GOAL
Look through the records and report how many lines include the word "parts", with no other words.

MATERIAL FOR THIS TASK
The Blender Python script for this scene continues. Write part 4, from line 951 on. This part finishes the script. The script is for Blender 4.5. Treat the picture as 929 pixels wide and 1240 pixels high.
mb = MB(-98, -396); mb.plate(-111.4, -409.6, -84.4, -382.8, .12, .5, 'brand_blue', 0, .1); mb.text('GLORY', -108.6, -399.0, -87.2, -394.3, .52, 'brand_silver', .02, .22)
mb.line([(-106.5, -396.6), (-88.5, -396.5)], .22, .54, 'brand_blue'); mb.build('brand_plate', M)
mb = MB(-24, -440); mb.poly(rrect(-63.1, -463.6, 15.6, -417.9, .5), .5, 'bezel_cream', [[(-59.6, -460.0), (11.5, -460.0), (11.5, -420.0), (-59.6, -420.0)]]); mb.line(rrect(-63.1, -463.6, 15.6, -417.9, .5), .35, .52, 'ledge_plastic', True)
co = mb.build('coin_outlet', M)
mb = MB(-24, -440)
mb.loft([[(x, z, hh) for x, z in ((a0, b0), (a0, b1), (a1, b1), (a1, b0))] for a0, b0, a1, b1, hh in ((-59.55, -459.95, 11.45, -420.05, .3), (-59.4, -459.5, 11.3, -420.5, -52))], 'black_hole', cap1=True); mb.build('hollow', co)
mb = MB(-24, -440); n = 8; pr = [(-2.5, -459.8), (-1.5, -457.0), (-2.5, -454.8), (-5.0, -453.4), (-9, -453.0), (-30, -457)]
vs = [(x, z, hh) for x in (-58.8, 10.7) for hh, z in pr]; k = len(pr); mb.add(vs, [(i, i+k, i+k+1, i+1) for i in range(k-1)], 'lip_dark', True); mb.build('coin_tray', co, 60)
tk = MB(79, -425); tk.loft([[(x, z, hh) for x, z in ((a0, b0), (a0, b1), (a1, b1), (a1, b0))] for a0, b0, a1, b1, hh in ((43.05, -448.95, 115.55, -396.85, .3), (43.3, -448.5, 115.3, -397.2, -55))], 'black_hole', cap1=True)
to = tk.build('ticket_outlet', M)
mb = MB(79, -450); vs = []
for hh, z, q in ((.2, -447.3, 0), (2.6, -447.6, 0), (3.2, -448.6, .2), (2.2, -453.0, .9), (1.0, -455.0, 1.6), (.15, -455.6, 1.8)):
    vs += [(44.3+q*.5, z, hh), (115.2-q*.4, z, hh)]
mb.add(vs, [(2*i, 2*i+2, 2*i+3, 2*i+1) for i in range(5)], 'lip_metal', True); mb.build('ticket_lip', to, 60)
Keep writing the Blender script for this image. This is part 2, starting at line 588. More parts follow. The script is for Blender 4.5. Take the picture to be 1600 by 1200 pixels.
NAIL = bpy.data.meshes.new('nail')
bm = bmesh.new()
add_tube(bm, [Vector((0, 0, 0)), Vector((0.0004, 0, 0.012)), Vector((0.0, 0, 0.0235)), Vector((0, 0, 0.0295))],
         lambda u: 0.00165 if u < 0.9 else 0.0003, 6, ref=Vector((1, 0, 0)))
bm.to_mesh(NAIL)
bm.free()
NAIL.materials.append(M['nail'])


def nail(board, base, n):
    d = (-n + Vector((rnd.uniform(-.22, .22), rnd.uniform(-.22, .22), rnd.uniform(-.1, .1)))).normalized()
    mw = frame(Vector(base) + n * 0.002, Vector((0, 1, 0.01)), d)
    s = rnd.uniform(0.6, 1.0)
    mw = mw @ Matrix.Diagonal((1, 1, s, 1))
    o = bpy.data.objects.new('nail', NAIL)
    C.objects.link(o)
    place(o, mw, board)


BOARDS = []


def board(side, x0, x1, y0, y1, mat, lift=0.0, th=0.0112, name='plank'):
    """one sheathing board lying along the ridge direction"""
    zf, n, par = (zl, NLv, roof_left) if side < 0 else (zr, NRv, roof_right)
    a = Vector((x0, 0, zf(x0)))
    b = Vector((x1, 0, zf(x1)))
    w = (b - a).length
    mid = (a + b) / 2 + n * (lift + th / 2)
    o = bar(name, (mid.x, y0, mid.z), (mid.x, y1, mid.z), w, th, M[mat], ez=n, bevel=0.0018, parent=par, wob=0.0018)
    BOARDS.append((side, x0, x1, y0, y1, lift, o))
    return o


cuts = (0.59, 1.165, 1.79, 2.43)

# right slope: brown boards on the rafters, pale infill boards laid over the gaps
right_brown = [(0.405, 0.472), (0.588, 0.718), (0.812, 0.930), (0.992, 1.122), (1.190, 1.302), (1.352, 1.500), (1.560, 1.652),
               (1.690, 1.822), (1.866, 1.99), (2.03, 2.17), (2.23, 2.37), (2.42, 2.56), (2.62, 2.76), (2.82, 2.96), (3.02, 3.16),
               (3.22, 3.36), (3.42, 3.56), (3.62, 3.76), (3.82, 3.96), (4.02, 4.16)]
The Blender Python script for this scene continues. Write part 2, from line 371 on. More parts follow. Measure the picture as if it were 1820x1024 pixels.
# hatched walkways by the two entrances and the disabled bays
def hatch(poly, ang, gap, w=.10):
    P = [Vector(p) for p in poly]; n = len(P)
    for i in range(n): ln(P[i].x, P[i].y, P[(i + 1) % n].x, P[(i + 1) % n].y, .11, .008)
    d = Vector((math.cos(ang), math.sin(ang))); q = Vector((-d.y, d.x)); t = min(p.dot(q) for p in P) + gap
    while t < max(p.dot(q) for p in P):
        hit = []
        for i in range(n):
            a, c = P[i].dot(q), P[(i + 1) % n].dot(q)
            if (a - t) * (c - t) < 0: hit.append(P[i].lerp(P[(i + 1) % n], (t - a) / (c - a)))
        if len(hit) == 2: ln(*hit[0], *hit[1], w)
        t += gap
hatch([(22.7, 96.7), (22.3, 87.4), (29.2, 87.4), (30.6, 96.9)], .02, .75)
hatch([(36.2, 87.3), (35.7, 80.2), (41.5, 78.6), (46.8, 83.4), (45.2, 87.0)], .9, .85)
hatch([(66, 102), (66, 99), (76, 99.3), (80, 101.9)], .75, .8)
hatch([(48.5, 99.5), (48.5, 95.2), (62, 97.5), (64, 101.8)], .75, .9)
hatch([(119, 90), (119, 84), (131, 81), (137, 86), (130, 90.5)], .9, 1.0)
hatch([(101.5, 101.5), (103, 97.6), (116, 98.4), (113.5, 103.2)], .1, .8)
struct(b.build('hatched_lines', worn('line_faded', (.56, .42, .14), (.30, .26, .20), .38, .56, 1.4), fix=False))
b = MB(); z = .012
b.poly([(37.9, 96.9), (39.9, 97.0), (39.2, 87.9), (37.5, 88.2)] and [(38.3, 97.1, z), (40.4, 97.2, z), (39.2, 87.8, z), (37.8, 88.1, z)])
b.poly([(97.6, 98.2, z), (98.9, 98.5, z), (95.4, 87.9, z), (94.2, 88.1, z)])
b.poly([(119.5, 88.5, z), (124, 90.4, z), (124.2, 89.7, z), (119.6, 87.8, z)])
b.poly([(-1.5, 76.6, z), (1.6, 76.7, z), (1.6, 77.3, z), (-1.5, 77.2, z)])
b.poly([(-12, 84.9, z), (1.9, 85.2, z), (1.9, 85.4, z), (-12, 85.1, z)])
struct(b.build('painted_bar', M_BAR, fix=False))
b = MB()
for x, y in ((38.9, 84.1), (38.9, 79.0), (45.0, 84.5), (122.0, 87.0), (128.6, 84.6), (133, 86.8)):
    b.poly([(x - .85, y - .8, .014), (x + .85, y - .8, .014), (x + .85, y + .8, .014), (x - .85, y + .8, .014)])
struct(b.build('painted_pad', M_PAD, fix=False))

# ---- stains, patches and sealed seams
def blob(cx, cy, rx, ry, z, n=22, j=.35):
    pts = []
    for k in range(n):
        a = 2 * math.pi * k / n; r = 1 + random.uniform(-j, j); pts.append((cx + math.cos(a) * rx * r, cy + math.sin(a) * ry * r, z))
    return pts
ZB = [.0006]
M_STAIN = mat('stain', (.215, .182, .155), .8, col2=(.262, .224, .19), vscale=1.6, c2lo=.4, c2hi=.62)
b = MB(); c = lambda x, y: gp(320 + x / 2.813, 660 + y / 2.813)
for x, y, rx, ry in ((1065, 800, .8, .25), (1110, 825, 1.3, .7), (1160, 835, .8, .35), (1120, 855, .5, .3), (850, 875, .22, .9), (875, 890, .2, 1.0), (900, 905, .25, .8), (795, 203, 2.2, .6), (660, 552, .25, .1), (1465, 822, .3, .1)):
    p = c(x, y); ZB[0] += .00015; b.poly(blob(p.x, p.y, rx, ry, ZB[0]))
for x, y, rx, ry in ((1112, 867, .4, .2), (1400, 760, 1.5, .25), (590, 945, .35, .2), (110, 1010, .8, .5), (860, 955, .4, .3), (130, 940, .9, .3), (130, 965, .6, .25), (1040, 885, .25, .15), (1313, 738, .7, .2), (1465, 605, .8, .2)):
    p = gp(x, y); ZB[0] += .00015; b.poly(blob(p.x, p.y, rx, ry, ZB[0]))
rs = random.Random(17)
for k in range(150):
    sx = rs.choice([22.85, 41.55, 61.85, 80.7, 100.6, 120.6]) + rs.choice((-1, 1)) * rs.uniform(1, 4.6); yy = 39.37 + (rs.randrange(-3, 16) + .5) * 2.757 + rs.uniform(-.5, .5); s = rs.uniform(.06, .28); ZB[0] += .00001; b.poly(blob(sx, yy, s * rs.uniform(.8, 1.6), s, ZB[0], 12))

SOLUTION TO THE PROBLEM
2